20 noviembre 2014

Iguala y la invocación de las pesadillas

La sociedad en México está polarizada. Desde la irrupción del EZLN en los Altos de Chiapas, en 1994, no habíamos presenciado una pugna social tan enconada, como la que estalló a partir de la desaparición de los 43 normalistas de Guerrero. De uno a otro bando, los agravios verbales y escritos rebasan las posiciones ideológicas: no es un debate sino un choque de espadas.

El llamado “Momento de México” se ha evaporado y no se trata de buscar quien la debe sino quien la paga. Esta violencia de temperamentos opuestos se convierte en violencia a secas, que muy pocos pueden o quieren detenerla. No sería la primera vez en nuestra historia: el México profundo es una fiera al acecho que, en el instante más inesperado, asesta su zarpazo mortal. Es el plato de sangre en nuestra mesa, como lo denominó Octavio Paz. Es la erupción del país atroz, como lo definió José Revueltas.
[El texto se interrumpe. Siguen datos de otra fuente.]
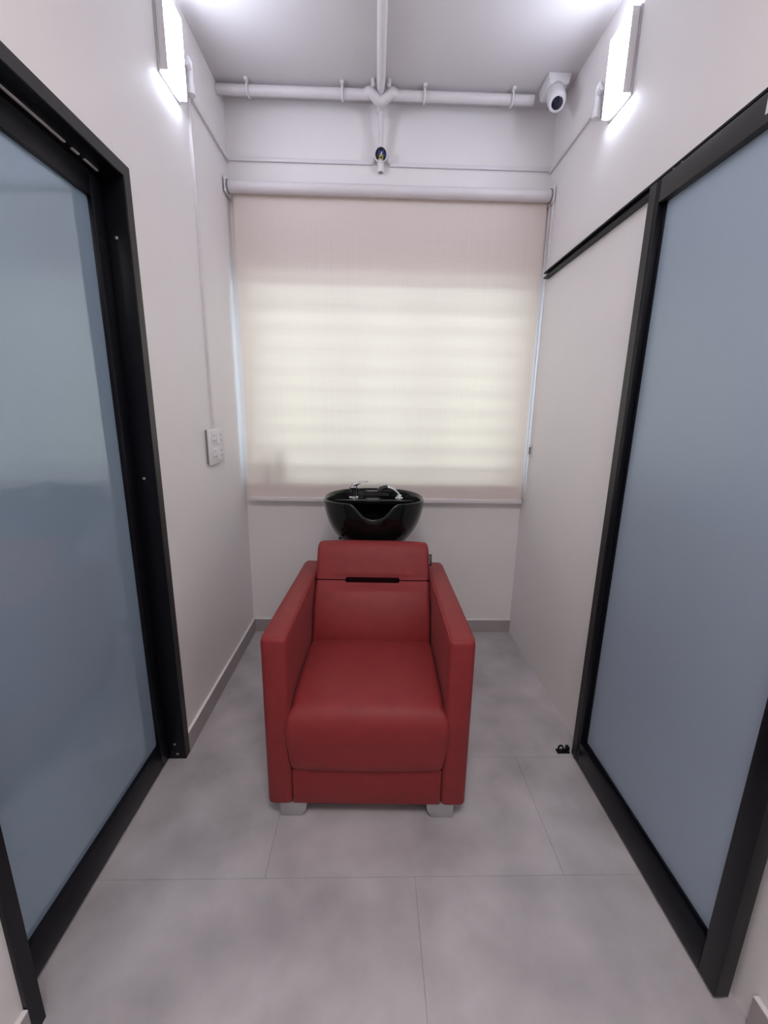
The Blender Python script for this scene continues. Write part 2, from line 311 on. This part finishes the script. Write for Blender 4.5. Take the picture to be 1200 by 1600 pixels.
for x in (0.693, 0.762): part(cp, 'screw_lug', lathe([(0.009, 0), (0.009, 0.020), (0.005, 0.026), (0, 0.026)], (x, -0.148, H), (0, 0, -1), 12), 'white')
for x in (0.141, 0.557, 0.921, 1.314):
    bm = bmesh.new(); add_tube(bm, [(x, PY - 0.0285 * math.cos(a), PZ + 0.0225 * math.sin(a) * 1.05) for a in [PI * 0.9 - i * PI * 1.8 / 14 + PI * 0.0 for i in range(15)]], 0.0045, 6)
    add_box(bm, x - 0.008, x + 0.008, PY - 0.040, PY - 0.018, H - 0.010, H, bev=0.002)
    part(cp, 'saddle_clip', bm, 'white')
part(cp, 'drop_socket', lathe([(0.0185, 0), (0.0185, 0.026), (0.0150, 0.028)], (0.728, -0.052, 2.664), (0, 0, -1), 18), 'pipe')
part(cp, 'drop_neck', tube([(0.728, PY, PZ - 0.024), (0.728, -0.070, 2.652), (0.728, -0.052, 2.650)], 0.015, 14), 'pipe')
part(cp, 'drop_pipe', tube([(0.728, -0.052, 2.640), (0.7295, -0.034, 2.512)], 0.0125, 16), 'pipe')
jb = thing('junction_box', 'open round white junction box with coloured wires on the end wall', 'junction box', (0.731, 0, 2.473))
ax = Vector((0, -0.93, -0.36)).normalized(); jc = Vector((0.731, -0.014, 2.492))
part(jb, 'body', lathe([(0.026, -0.002), (0.031, 0.004), (0.031, 0.030), (0.029, 0.033), (0.0265, 0.033), (0.0265, 0.016), (0, 0.016)], jc, ax, 28), 'white')
part(jb, 'inner_dark', lathe([(0.0262, 0), (0, 0.0005)], jc + ax * 0.018, ax, 24), 'dark_plastic')
for i, (m_, dx, dz) in enumerate((('blue', -0.012, 0.008), ('blue', 0.006, 0.010), ('yellow', -0.010, -0.008), ('yellow', 0.004, -0.010), ('blue', 0.014, -0.002), ('white', -0.002, 0.002))):
    b0 = jc + ax * 0.019; u = Vector((1, 0, 0)); w = ax.cross(u)
    part(jb, 'wire', tube(smooth_path([b0 + u * dx + w * dz, b0 + u * (dx + 0.006) + w * (dz + 0.008) + ax * 0.008, b0 + u * (dx + 0.004) - w * (0.006 - dz) + ax * 0.011, b0 + u * (dx - 0.003) + w * (dz - 0.010) + ax * 0.002], 4), 0.0022, 6), m_)
part(jb, 'outlet_stub', tube([(0.731, -0.016, 2.470), (0.7315, -0.018, 2.418)], [0.0155, 0.0145], 16), 'white')
part(jb, 'bore', lathe([(0.009, 0), (0, 0.0006)], (0.7315, -0.018, 2.4178), (0, -0.05, -1), 14), 'smoke_clear', 'dark mouth of the stub')
for s in (-1, 1): part(jb, 'screw_lug', lathe([(0.012, 0), (0.012, 0.016), (0.008, 0.022), (0, 0.022)], (0.731 + s * 0.042, 0, 2.468), (0, -1, 0), 14), 'white')

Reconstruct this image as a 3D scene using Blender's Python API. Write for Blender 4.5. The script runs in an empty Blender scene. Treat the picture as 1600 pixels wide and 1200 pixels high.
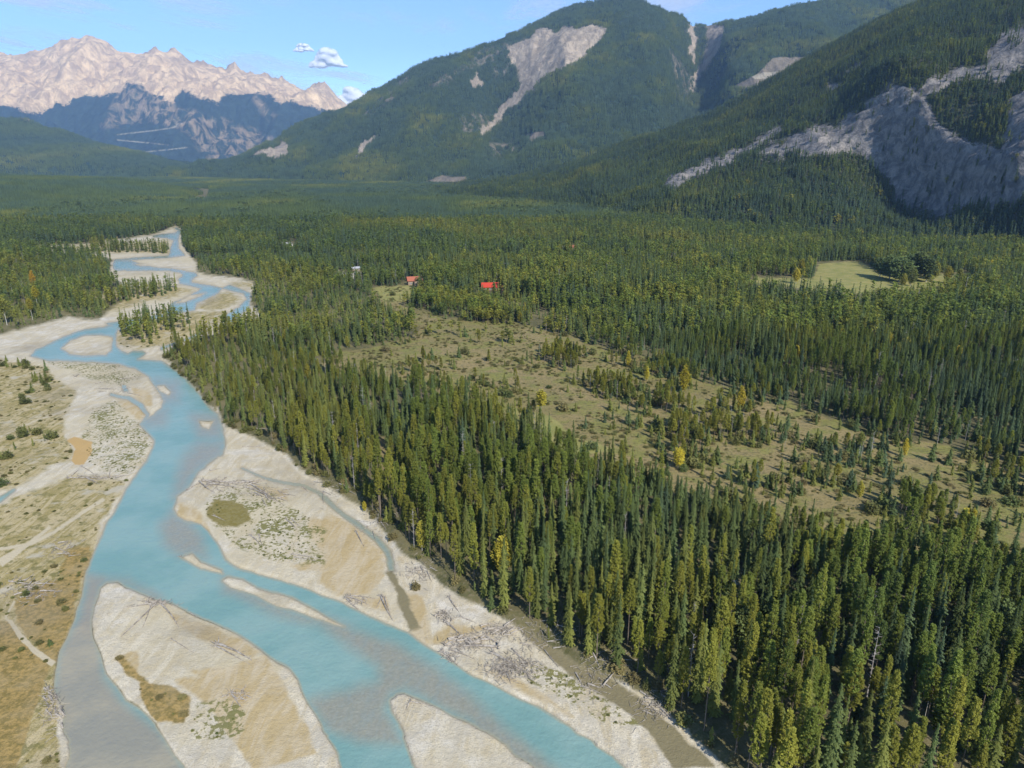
import bpy, math, random
import numpy as np
from mathutils import Vector
rng = np.random.RandomState(7); random.seed(7)
R = math.radians
scn = bpy.context.scene
C = scn.collection

# ------------------------------------------------------------------ camera
F = 1081.0; CH = 110.0; PT = R(17.9)
cam_d = bpy.data.cameras.new('camera'); cam = bpy.data.objects.new('camera', cam_d); C.objects.link(cam)
cam.location = (0, 0, CH); cam.rotation_euler = (R(90) - PT, 0, 0)
cam_d.sensor_width = 36; cam_d.lens = 36 * F / 1600; cam_d.clip_start = 1; cam_d.clip_end = 120000
scn.camera = cam
scn.render.resolution_x = 1024; scn.render.resolution_y = 768
scn.render.engine = 'CYCLES'
# ------------------------------------------------------------------ light
SUN_EL, SUN_AZ = 40.0, 150.0          # azimuth clockwise from +Y (the viewing direction)
world = bpy.data.worlds.new('World'); scn.world = world; world.use_nodes = True
wn = world.node_tree.nodes; wl = world.node_tree.links
bg = wn['Background']; sky = wn.new('ShaderNodeTexSky'); sky.sky_type = 'NISHITA'; sky.sun_disc = False
sky.sun_elevation = R(SUN_EL); sky.sun_rotation = R(SUN_AZ); sky.altitude = 2500; sky.air_density = 1.0
sky.dust_density = 0.0; sky.ozone_density = 5.0
wl.new(sky.outputs[0], bg.inputs[0]); bg.inputs[1].default_value = 0.145
sd_ = bpy.data.lights.new('sun', 'SUN'); sd_.energy = 4.4; sd_.angle = R(0.53); sd_.color = (1, .95, .87)
sun = bpy.data.objects.new('sun', sd_); C.objects.link(sun)
sv = Vector((math.cos(R(SUN_EL)) * math.sin(R(SUN_AZ)), math.cos(R(SUN_EL)) * math.cos(R(SUN_AZ)), math.sin(R(SUN_EL))))
sun.rotation_euler = sv.to_track_quat('Z', 'Y').to_euler(); sun.location = (300, -300, 600)
scn.view_settings.view_transform = 'Standard'; scn.view_settings.look = 'None'
scn.view_settings.exposure = 0.62; scn.view_settings.gamma = 1.0
scn.cycles.max_bounces = 5; scn.cycles.diffuse_bounces = 2; scn.cycles.glossy_bounces = 2
scn.cycles.transparent_max_bounces = 8; scn.cycles.volume_bounces = 1

# ------------------------------------------------------------------ maths
cP, sP = math.cos(PT), math.sin(PT)
def ray(px, py):
    a = (np.asarray(px, float) - 800) / F; b = (600 - np.asarray(py, float)) / F
    return a, cP + b * sP, -sP + b * cP
def ground(px, py, z=0.0):
    a, y, w = ray(px, py); s = (z - CH) / w
    return a * s, y * s
def at(px, py, Y):
    a, y, w = ray(px, py); s = Y / y
    return a * s, Y + 0 * a, CH + w * s
def proj(x, y, z):
    w = z - CH; f = np.maximum(y * cP - w * sP, 1e-3); u = y * sP + w * cP
    return 800 + F * x / f, 600 - F * u / f
def hsh(ix, iy, s):
    n = (ix.astype(np.int64) * 374761393 + iy.astype(np.int64) * 668265263 + s * 974634777) & 0x7fffffff
    n = ((n ^ (n >> 13)) * 1274126177) & 0x7fffffff
    n = (n ^ (n >> 16)) & 0xffff
    return n / 65535.0
def noise(x, y, s=0):
    ix = np.floor(x); iy = np.floor(y); fx = x - ix; fy = y - iy
    fx = fx * fx * (3 - 2 * fx); fy = fy * fy * (3 - 2 * fy)
    a = hsh(ix, iy, s); b = hsh(ix + 1, iy, s); c = hsh(ix, iy + 1, s); d = hsh(ix + 1, iy + 1, s)
    return (a + (b - a) * fx) * (1 - fy) + (c + (d - c) * fx) * fy
def fbm(x, y, o=4, s=0, ridged=False):
    t = 0; A = 1; n = 0
    for k in range(o):
        v = noise(x, y, s + k * 17)
        if ridged: v = 1 - abs(2 * v - 1)
        t = t + v * A; n += A; A *= .5; x = x * 2.03 + 13.1; y = y * 2.03 + 7.7
    return t / n
def sstep(a, b, x):
    t = np.clip((x - a) / (b - a), 0, 1); return t * t * (3 - 2 * t)
SDM = 16.0
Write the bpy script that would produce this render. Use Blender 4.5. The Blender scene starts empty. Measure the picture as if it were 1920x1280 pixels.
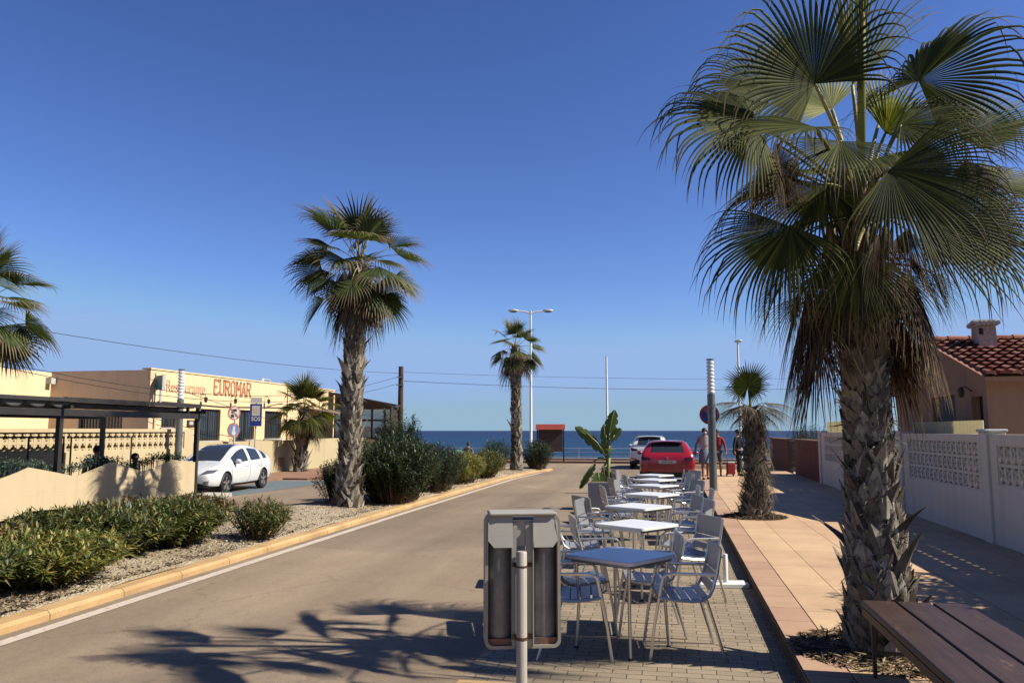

Son los días incendiarios, como poetizó Efraín Huerta.

No es lo mismo inseguridad pública que violencia social. El primer escenario registra un saldo de 22 mil muertos, desde 2006, por culpa del crimen organizado. La complicidad de los delincuentes con muchas autoridades públicas --¿quiénes son unos y quienes son otros? – es evidente desde el sexenio pasado.

Pero el segundo escenario, la violencia social, sacude a un país peor que un cataclismo: es el espanto masivo donde todos pretenden ser víctimas y, a la larga, nadie acepta ser culpable. Nadie en su sano juicio lo desea, aunque es tierra fértil para quienes suelen sacar provecho del caos. Dicen que es parte de la idiosincrasia mexicana. No lo creo. Ninguna persona y, por ende, ninguna sociedad, está condenada a cumplir un destino funesto.


El futuro no está escrito. Pero puede mancharse si no contenemos el odio general, la ira sin freno, la confrontación que nace del descontento colectivo. Basta leer la historia reciente de México: cómo se incendió el país tras el asesinato de Madero, el caldero hirviente que se volcó en Tlatelolco y la represión inclemente de los 70. Mejor despertar a tiempo que propiciar las pesadillas.